A success for the launch of the DSCOVR satellite to monitor solar wind

The DSCOVR satellite lifting off atop a Falcon 9 rocket (Photo NASA/Tony Gray and Tim Powers)
The DSCOVR satellite lifting off atop a Falcon 9 rocket (Photo NASA/Tony Gray and Tim Powers)

The DSCOVR (Deep Space Climate Observatory) satellite was launched a few hours ago on a SpaceX Falcon 9 rocket from the Space Launch Complex 40 (SLC-40) at Cape Canaveral. The spacecraft successfully separated from the rocket’s last stage after about half an hour and inserted in the trajectory that will bring it to its destination. It also deployed its solar panels and sent the first signals, confirming that it’s working properly.

DSCOVR will be placed in an area called L1, about a half million kilometers (about 930,000 miles) from Earth, where the planet and the Sun’s gravity are balanced. There it will begin its mission of observation of the solar wind after the test period, that will last about 40 days.

The DSCOVR satellite had a troubled history. The original idea behind this mission arrived by then-Vice President Al Gore, who wanted to launch into space a satellite that would provide an almost continuous view of the Earth to be transmitted via the Internet.

NASA integrated the idea in a mission that was called Triana after Rodrigo de Triana, the lookout in Christopher Columbus’s crew who sighted America. To a telescope for the Earth’s observations they added other instruments to measure how much sunlight was reflected by the Earth and the solar energy that reached the planet.

The Triana satellite was built and was supposed to be launched on a Space Shuttle. The unofficial name GoreSat was given by Republicans as a mockery of a mission they considered a waste of money. The consequence was that the change of administration that followed the election of George W. Bush led to the cancellation of that mission.

For years, the Triana satellite remained in storage until NOAA (National Oceanic and Atmospheric Administration) asked NASA to build a satellite to observe solar wind. So far, the ACE (Advanced Composition Explorer) satellite did this job after being launched in 1997 but it far outlived its original five years mission.

It was a stroke of luck that the Triana satellite had the right instruments for NOAA’s needs so it was pulled out of storage, assembled and refurbished.
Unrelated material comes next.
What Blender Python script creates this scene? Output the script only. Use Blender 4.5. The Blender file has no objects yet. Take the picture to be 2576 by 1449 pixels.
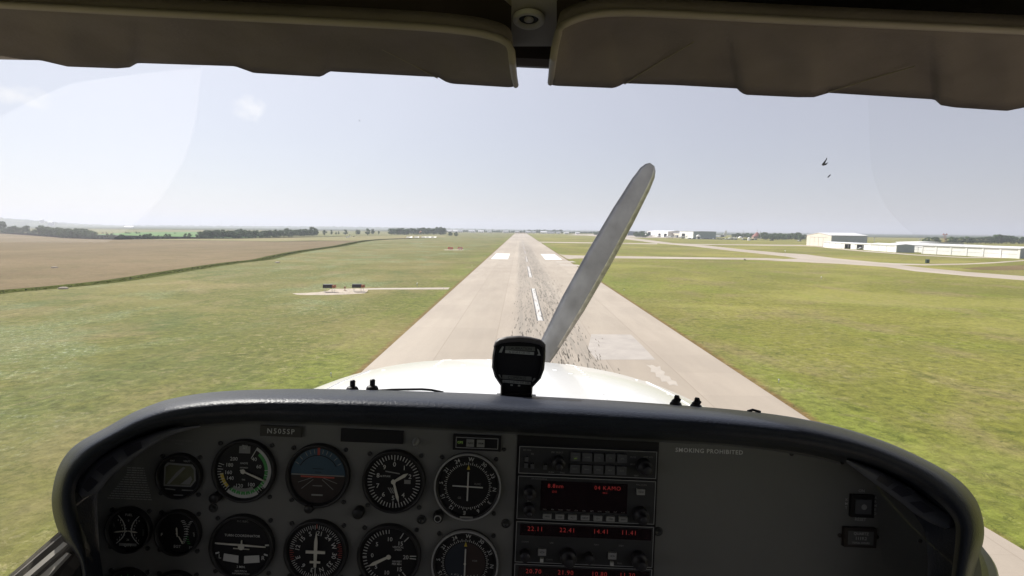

With the new name DSCOVR, it was prepared for a mission a little different from the original, to observe solar wind. From its position, it will be able to identify dangerous solar storms and measure the energy that reaches the Earth.

The US Air Force participates in the mission supervising the launch. The use of a Falcon 9 carrier rocket is part of an agreement reached with SpaceX to certify the company for the access to military satellite launches. Elon Musk, SpaceX founder, wanted to go to court to get to be able to have a chance of getting a contract of that kind but now the parties are somewhat closer.

For SpaceX, this was supposed to be the opportunity to make another attempt of a controlled landing of the first stage of the cFalcon 9 rocket, the one that acts as a booster in the lift off. The first attempt made a few weeks ago didn’t go very well and the booster crashed on the automated marine platform.

The automated marine platform was given a name, “Just Read the Instructions”, like one of the starship of the Culture, the fictional universe in which Iain M. Banks set most of his science fiction novels. The writer passed away in 2013 and Elon Musk wanted to remember him with this tribute.

Unfortunately, in the sea area where the booster had to land the weather was very bad, with heavy sea. The automated marine platform can remain stable but it has its limits and last night the storm was too bad. For this reason, SpaceX gave up trying a controlled landing and just tried a splash down. Despite the weather, the booster splashed down vertically 10 meters from its target. This effort will provide many new data to try a controlled landing on a future occasion.

The DSCOVR satellite will reach the L1 area in about 110 days. After the test phase it will begin its primary mission, which will last two and a half years. NOAA and NASA will operate it together. The Earth’s images will be posted on the Internet, just as Al Gore, who was present at the launch, wanted.